The following year, the Spanish Parliament approved a compromise version of the legislation which was ratified by referendum in Catalonia, something that Rajoy’s Popular Party vowed to contest in Spain’s Supreme Court.
It is 2006 and the government in Madrid releases statistics outlining how much of the nation’s taxes are collected in each of Spain’s 17 regions. They confirm what many in the Catalan independence movement have claimed, that between 11 billion and 14 billion euros in taxes raised inside Catalonia are invested elsewhere in Spain. Catalans now realize that not only do they have cultural arguments for greater autonomy and independence, they have financial ones as well.
The chasm between Catalonia and Madrid widens as Spain goes deeper into recession in 2009. Fully 16 percent of Catalans are jobless, a figure that will rise to 23 percent by 2013. To make matters more tense, Spain’s Supreme Court, in a highly contentious decision, rules in 2010 that many of the provisions of the 2005 autonomy legislation, including taxation and Catalan language primacy, were unconstitutional. To top it off, Rajoy, the region’s arch-rival, is elected prime minister in November of 2011.
By 2012, the political relationship between the regional government led by Artur Mas and Rajoy’s government has become caustic. Local Catalan parties begin to call for demonstrations on Catalan national day on September 11, and no less than 1.5 million people show up. Still, local polls suggest that less than half of all voters in the region actually support secession.

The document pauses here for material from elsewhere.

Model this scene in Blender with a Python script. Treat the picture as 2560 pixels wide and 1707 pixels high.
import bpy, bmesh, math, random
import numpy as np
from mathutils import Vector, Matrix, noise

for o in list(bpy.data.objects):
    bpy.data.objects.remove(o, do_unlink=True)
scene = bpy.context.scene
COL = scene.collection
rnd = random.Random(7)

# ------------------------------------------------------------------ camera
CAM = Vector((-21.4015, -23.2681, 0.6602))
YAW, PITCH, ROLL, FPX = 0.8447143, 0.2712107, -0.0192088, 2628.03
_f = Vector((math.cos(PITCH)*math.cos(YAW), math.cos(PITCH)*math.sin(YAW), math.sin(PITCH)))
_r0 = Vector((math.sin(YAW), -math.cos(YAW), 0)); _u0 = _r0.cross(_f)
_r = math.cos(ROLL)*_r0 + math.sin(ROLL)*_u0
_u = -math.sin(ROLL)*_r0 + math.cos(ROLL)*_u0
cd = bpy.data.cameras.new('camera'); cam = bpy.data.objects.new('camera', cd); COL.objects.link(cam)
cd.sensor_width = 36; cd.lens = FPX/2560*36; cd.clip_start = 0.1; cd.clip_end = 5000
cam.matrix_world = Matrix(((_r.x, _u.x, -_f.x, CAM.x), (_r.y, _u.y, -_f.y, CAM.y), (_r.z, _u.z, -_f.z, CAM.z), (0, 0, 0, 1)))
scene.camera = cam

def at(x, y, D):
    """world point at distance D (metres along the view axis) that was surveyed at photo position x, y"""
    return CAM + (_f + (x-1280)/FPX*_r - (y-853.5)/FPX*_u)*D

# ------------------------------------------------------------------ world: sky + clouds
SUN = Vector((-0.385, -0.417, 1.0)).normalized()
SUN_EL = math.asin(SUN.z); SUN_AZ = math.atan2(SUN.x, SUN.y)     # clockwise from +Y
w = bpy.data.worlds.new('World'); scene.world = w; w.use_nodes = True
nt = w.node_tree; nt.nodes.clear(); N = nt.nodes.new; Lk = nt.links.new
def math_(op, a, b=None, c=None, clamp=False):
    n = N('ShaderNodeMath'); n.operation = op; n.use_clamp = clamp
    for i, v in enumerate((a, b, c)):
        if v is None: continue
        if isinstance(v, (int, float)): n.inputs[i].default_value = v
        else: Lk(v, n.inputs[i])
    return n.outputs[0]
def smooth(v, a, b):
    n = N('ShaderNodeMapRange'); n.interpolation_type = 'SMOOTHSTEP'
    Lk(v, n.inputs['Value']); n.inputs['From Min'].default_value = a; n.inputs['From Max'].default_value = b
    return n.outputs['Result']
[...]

The Catalan regional government again asks Rajoy to allow it to collect and retain more of its own tax money—an arrangement similar to what Madrid allows the Basque Country. Rajoy refuses, citing its unconstitutionality. By this time, the independentista movement in Catalonia is in full throttle. When Mas calls for a referendum on independence, the central government responds by stripping him of office for two years.
If the desired effect of Rajoy’s decision is to send a message to Catalan politicians not to seek further autonomy, much less independence, it backfires miserably. In the wake of Mas’s departure, the even more radical CUP (Popular Unity Candidacy) gains seats in regional elections. The region’s new leader, Carles Puigdemont, vows to continue the push for independence. Both sides have dug in their heels.

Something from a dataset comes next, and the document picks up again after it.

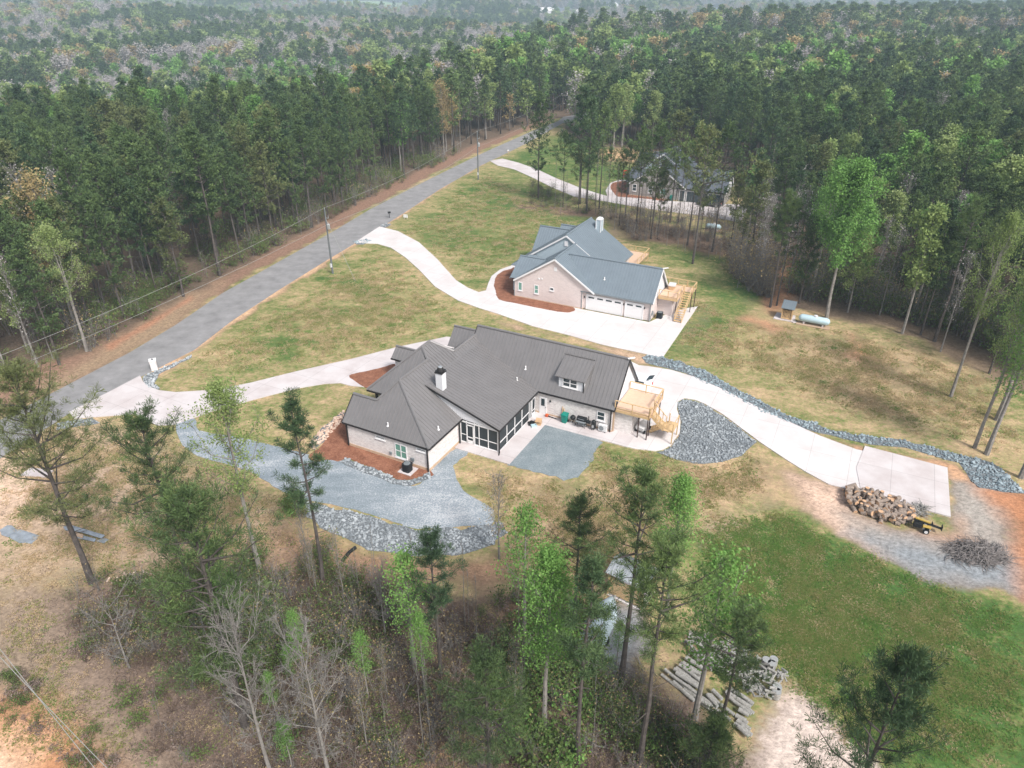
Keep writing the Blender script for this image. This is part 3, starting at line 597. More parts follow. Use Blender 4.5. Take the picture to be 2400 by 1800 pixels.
def gutter(parent, pts, down=None, mat='dark_trim'):
    m = MB()
    for a, b in zip(pts[:-1], pts[1:]): m.bar(a, b, .12, .13)
    o = m.build('gutter', mat, parent)
    if down:
        for d in down:
            m = MB(); m.bar((d[0], d[1], .1), (d[0], d[1], d[2]), .11, .11, up=(0, 1, 0)); m.build('downspout', mat, parent)
def ridge(m, a, b, w_=.34, mi=0):
    a = Vector(a); b = Vector(b); m.tube([a + Vector((0, 0, .015)), b + Vector((0, 0, .015))], [w_ * .42, w_ * .42], 6, mi)
def vent_pipe(parent, p):
    m = MB(); m.tube([p, (p[0], p[1], p[2] + .38)], [.075, .075], 7); m.lathe([(.16, 0), (.13, .05), (.08, .1)], (p[0], p[1], p[2] - .03), 10); m.build('vent_pipe', 'white_trim', parent)
def gable(mb, a, b, apex, th, m=0):
    """triangular wall between two points with apex; th = thickness vector"""
    t = Vector(th); A = [Vector(a), Vector(b), Vector(apex)]; B = [p + t for p in A]
    mb.add(A + B, [(0, 1, 2), (5, 4, 3), (0, 3, 4, 1), (1, 4, 5, 2), (2, 5, 3, 0)], m)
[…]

The results of this checkered history will manifest themselves at the polls on Sunday. Already local fire departments have vowed to create human cordons to allow the voting to take place. Catalonia’s high court, in concordance with the Supreme Court decision, has ordered Google to delete an application that tells people the location of polling places. The region’s police department has been given orders to use force at the polls only as a last resort, even as the Guardia Civil has been ordered to shut them down.
“I don’t believe there will be anyone who will use violence or who will want to provoke violence that will tarnish the irreproachable image of the Catalan independence movement as pacifist,” Puigdemont told Reuters. This is not the Catalonia of 1936. At least not yet.